At the NITI Aayog’s ninth meeting -- chaired by Prime Minister (PM) Narendra Modi -- in New Delhi on July 27, Naidu had spoken of the need for the states to devise their own respective demographic management policies.
In his concluding speech, according to the official press statement, the PM “encouraged states to initiate ‘demographic management plans’ to address the issues of population ageing in future”.
A fortnight later, the Naidu-led government scrapped an earlier law that mandated that only those with not more than two children could contest local body elections. Several other states have similar “two child” norms, such as making those with more than two children ineligible for state-government jobs or debarring them from contesting local body elections. The states include Assam, Rajasthan, Madhya Pradesh, Gujarat, Maharashtra, and Odisha.
In February 2024, the Supreme Court had upheld a Rajasthan law as non-discriminatory because the intent was to promote family planning.
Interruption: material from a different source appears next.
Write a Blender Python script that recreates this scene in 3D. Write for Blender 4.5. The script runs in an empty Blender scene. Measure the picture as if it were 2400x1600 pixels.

According to the fifth round of the National Family Health Survey (NFHS5) data, only three states -- Bihar, Uttar Pradesh, and Jharkhand -- have TFRs (the average number of live child births a woman will have in her life) more than the replacement level of 2.1. As Ramesh pointed out, birth rates have fallen sharply in the southern states. Kerala was the first to reach replacement levels of fertility in 1988, followed by Tamil Nadu in 1993, Andhra Pradesh in 2001, and Karnataka in 2005. He said the Atal Bihari Vajpayee-led government amended the Constitution (Article 82) in 2001 to make the readjustments in the Lok Sabha dependent on the publication of the first census taken after the year 2026, which in the normal course would have taken place after the 2031 Census.